Dan ketika perang mulai berdampak buruk bagi AS, Amerika cenderung mengabaikan,
bahkan menyalahkan korban.”
Ketidakpedulian AS
Ketidakpedulian Amerika terhadap korban sipil
juga berakar pada rasisme. Sejarawan budaya, Richard Slotkin menyebutnya
sebagai “Mitos Garis Perbatasan”, yang menyatakan bahwa Amerika selalu berusaha
untuk menaklukkan “musuh liar”. Mitos itulah yang mendorong cara pandang
Amerika dalam melihat diri mereka sendiri dan dunia di sekitar mereka.

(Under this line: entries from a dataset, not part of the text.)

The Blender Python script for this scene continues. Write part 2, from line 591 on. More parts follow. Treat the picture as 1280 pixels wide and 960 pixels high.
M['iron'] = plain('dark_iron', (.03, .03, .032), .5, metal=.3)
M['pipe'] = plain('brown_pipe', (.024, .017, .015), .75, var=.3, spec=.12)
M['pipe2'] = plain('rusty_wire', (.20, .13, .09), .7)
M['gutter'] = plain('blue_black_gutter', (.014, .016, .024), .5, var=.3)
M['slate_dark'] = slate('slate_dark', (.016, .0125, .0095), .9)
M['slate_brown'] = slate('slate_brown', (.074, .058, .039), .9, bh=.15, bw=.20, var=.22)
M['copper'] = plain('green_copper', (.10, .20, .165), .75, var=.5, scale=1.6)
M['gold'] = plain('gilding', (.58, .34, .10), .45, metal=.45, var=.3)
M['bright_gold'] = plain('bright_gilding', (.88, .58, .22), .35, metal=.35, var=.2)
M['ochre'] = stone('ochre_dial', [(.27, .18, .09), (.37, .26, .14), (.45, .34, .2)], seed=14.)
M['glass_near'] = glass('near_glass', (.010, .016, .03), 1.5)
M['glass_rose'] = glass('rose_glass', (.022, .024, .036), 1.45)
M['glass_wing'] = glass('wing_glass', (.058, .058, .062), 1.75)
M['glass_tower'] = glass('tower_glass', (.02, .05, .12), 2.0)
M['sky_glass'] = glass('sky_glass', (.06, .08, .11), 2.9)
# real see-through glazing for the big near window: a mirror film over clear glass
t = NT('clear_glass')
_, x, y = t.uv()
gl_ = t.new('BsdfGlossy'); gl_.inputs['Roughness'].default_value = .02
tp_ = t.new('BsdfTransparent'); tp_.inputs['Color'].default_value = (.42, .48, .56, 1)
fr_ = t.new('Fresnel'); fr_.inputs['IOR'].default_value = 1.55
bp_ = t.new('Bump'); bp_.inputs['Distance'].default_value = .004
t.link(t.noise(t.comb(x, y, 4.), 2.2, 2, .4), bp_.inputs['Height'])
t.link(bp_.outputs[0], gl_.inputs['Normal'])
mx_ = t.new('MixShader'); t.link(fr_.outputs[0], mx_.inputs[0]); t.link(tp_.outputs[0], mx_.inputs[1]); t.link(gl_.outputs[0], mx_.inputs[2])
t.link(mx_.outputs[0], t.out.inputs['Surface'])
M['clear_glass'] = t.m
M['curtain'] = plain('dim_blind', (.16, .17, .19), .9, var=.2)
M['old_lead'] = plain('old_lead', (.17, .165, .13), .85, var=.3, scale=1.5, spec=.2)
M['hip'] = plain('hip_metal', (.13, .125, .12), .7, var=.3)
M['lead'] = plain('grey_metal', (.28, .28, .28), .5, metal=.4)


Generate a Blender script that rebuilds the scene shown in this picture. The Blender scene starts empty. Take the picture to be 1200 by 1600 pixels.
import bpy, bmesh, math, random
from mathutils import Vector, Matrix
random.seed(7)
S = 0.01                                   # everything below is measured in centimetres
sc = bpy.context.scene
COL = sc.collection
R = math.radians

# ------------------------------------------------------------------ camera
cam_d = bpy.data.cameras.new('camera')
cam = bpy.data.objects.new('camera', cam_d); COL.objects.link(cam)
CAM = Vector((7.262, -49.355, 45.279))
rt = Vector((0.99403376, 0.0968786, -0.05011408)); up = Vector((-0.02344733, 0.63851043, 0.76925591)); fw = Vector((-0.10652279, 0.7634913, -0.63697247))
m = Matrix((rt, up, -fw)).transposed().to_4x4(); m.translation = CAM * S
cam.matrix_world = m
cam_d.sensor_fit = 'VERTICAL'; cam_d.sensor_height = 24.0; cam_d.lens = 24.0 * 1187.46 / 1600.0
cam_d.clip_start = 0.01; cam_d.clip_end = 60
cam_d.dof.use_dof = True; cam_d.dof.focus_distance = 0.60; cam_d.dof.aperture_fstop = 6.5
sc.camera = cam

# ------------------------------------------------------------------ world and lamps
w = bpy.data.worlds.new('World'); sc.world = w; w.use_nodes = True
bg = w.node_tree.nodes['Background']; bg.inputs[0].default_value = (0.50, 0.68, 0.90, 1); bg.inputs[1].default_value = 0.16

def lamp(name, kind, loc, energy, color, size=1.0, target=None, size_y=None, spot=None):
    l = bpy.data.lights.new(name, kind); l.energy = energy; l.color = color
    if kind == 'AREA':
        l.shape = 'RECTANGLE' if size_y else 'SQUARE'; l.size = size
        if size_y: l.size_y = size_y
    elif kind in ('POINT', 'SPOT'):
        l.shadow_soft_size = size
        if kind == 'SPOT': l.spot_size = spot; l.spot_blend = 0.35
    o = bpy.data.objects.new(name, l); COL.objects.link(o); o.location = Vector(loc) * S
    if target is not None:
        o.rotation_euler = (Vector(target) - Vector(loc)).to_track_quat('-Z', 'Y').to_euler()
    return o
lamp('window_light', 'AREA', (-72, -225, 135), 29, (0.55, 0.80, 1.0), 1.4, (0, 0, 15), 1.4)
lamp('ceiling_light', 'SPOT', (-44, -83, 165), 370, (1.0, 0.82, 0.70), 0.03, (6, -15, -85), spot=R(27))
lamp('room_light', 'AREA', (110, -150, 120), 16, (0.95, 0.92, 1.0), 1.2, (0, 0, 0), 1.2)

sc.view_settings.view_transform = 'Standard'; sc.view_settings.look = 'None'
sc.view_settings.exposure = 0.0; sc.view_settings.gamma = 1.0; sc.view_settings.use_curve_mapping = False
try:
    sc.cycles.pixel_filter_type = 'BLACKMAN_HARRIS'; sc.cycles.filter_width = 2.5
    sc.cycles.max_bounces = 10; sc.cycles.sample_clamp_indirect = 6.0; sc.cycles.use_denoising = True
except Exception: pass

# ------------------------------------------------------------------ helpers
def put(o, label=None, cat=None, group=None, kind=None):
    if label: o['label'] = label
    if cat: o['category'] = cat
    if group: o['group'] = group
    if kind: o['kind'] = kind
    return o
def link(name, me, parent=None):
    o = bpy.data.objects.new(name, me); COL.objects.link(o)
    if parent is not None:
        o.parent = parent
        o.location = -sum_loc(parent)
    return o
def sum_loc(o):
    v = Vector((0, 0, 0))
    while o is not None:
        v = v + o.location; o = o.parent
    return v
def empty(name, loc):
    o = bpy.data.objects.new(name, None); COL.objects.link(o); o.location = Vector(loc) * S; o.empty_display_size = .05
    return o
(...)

“Musuh liar terus membunuh dan para teroris
(muncul) tanpa henti… (tujuannya) untuk membasmi atau mengusir sebuah bangsa,
(dan) bangsa itupun belajar untuk merespon sesuatu hal. Sebuah siklus
pembantaian dan dendam yang diresmikan dan dapat mendorong kedua belah pihak ke
arah perang pemusnahan, “tulis Slotkin.
Ketidakpedulian terhadap orang-orang asing
“liar” serta penderitaan mereka, termuat dalam sistem pendidikan umum AS. Susan
Fujita, seorang asisten professor sejarah modern AS, melakukan studi tentang
buku pelajaran sejarah AS yang diterbitkan di AS antara tahun 1949 dan 2010.
Bom Atom oleh Amerika di Jepang
Dari 58 buku pelajaran yang membahas tentang
bom atom, hanya 42 buku yang menyebutkan terjadi korban sipil tewas di
Hiroshima, sedangkan di Nagasaki hanya 18 buku. Terkait Hiroshima, 35 buku
menyebutkan angka yang lebih rendah dari perkiraan jumlah resmi PBB. Sedangkan
di Nagasaki, hampir semuanya menyebutkan angka yang lebih rendah dari perkiraan
resmi PBB.
Lantas, berapa jumlah yang diperkirakan PBB? Dalam
bom Hiroshima disebutkan 140.000 warga sipil tewas, sedangkan Nagasaki 70.000
warga yang tewas. Bandingkan dengan perkiraan resmi AS yang dikeluarkan oleh
Badan Survei Bom Strategi AS, jumlahnya masing-masing adalah 70.000 dan 35.000
Penolakan kita untuk menyatakan jumlah
kekerasan manusia akan menimbulkan perasaan bahwa kita berusaha untuk
mendominasi, menaklukkan, dan menduduki sebagai efek realitas perang dan
kedengkian imperialisme AS. “Ini adalah sifat imperialism, di mana penduduk
negara yang berkuasa selalu mengetahui atau yang paling akhir peduli tentang
kondisi mereka di koloni, “tulis filosof Bertrand Russel baru-baru ini.
Chomsky mengatakan bahwa kita yang terakhir
mengetahui, karena “massifnya kampanye propaganda” menghalangi kita untuk mengetahui
akan hal itu. Ketika Anda bersikap diam atas kejahatan Anda sendiri, maka hal
itu juga disebut sebagai propaganda.
Selanjutnya, coba lakukanlah survei pribadi
saat Anda sedang berbincang dengan orang Amerika. Tanyakan, berapa banyak warga
sipil yang tewas di Vietnam, Hiroshima, Nagasaki, Irak, Suriah, Panama, Kuba,
Nikaragua, Korea, dll… Saya yakin mereka tidak tahu atau peduli. Maka dari
itulah Chomsky menulis pada 2014 menyebut Amerika sebagai “Negara Pemuka
Terorisme yang Bangga dengan Aksinya”.